Certainly Western Steel, as long as C.E. Leslie lived, could rely on its abstract of judgment against him to keep him from alienating his one-third life estate in the separate property of his wife which he inherited at the time of her death.
It is well-settled law in Texas that in order for a plaintiff to recover in actions for defamation or slander of title, he must allege and prove (1) the uttering and publishing of the slanderous words, (2) that they were false, (3) that they were malicious, (4) that he sustained special damages thereby, and (5) that the person suing possessed an estate or interest in the property slandered. Stovall v. Texas Co., Tex.Civ.App., 262 S.W. 152 (Writ Refused), and the cases cited in 27 Tex.Jur. 789.
The Plaintiffs cannot maintain that the abstract of judgment against C.E. Leslie was false; and since this is the only basis on which they can maintain a slander of title suit, their cause of action must fail.
From the record before the Court, Plaintiffs cannot prove any special damages; and this being necessary in a slander of title suit, this fact would also render their cause of action ineffective.

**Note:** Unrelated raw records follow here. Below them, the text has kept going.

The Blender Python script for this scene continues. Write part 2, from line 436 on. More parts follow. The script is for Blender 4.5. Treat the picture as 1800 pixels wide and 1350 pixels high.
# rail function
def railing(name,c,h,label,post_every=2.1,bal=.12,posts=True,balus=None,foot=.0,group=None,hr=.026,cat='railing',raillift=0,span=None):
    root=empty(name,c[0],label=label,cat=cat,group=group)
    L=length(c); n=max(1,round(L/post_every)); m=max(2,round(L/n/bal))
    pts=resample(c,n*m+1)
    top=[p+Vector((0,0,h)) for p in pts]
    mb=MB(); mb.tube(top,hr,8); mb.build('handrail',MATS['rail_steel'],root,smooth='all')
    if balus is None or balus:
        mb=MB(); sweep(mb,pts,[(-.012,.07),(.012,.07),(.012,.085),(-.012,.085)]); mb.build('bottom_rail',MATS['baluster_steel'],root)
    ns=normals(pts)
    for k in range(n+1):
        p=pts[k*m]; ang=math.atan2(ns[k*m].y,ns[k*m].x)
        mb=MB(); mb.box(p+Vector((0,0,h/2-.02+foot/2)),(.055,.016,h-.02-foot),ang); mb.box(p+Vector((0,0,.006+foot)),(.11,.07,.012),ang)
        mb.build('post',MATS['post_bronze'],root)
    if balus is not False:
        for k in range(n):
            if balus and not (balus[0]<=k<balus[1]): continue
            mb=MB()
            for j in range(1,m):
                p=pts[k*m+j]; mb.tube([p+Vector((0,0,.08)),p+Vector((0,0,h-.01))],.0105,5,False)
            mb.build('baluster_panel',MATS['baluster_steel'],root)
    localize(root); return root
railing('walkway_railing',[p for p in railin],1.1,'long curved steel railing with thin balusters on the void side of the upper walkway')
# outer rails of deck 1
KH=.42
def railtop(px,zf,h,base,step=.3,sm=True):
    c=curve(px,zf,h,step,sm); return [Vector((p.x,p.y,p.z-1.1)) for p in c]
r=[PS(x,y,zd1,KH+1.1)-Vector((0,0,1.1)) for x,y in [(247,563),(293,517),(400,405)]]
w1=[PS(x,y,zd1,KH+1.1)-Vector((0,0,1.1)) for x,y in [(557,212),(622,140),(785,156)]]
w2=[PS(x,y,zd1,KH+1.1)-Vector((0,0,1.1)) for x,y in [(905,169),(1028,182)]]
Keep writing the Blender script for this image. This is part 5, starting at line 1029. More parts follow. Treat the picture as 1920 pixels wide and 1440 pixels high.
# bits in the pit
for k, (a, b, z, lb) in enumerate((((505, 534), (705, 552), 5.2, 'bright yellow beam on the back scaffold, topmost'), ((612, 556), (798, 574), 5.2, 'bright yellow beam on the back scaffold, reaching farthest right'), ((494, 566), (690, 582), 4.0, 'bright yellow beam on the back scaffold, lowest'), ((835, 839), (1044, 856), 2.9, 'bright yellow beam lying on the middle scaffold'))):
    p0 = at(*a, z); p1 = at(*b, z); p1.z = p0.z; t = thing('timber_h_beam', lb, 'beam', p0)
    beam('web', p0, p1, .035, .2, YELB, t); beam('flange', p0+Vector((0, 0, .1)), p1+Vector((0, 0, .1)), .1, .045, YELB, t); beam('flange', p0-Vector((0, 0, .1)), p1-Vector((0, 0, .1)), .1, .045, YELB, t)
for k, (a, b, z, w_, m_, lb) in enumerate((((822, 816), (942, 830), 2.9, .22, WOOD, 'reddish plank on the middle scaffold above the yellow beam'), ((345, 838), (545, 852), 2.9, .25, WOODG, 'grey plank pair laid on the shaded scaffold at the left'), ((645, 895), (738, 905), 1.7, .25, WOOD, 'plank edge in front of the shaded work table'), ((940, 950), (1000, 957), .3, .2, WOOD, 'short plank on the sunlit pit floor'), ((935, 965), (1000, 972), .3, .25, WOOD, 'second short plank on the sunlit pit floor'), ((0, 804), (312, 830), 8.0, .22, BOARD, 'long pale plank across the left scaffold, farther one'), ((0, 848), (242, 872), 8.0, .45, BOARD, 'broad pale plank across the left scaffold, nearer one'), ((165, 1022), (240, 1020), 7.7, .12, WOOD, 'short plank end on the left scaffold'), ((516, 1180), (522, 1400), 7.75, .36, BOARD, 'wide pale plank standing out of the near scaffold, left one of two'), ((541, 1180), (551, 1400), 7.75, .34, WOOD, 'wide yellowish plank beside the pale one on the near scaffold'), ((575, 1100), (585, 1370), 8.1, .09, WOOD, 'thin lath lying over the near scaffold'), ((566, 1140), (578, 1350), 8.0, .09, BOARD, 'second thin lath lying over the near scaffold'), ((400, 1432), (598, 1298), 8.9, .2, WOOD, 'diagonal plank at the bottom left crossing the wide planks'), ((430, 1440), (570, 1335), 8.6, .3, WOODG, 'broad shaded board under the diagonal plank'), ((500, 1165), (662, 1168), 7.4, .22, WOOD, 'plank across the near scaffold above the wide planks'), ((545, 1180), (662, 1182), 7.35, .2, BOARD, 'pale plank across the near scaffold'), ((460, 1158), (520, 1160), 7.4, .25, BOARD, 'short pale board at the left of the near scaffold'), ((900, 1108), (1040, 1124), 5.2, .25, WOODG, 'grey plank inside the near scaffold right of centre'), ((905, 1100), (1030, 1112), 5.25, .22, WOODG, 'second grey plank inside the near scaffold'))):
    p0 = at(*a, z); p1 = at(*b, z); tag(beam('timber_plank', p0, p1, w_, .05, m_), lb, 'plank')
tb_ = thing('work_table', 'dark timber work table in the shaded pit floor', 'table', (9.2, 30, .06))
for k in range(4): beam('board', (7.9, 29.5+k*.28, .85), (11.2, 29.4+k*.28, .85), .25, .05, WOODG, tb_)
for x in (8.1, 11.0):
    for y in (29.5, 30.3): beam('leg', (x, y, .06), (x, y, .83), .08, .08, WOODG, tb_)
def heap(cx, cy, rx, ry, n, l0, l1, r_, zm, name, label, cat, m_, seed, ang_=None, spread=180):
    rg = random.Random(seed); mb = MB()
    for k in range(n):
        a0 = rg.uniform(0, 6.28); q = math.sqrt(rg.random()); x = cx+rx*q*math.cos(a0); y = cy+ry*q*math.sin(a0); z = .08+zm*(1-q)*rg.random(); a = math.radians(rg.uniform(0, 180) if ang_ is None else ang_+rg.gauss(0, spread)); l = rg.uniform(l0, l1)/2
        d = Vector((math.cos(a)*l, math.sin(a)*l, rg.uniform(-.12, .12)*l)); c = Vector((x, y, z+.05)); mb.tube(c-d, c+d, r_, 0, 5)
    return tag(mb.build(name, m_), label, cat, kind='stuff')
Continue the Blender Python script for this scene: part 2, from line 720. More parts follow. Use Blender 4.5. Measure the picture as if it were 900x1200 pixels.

Since C.E. Leslie is now dead and the properties involved in this lawsuit and which were the separate properties of Frieda H. Leslie, now belong in whole to the Plaintiffs, J.E. Leslie and Jo Ann Leslie Bareis, the Court at this time could easily find that the abstract of judgment against C.E. Leslie would in no way encumber the title of the Plaintiffs to the properties involved; but in view of the cross-action filed by the Defendant Western Steel Company, the Court cannot do this at this time, but must leave the question for determination on a trial on the merits of the cross-action.
Motion for Summary Judgment against the Plaintiffs on their second cause of action, in behalf of Western Steel Company, is hereby sustained.
Clerk will notify counsel to submit appropriate order in accordance with this memorandum opinion.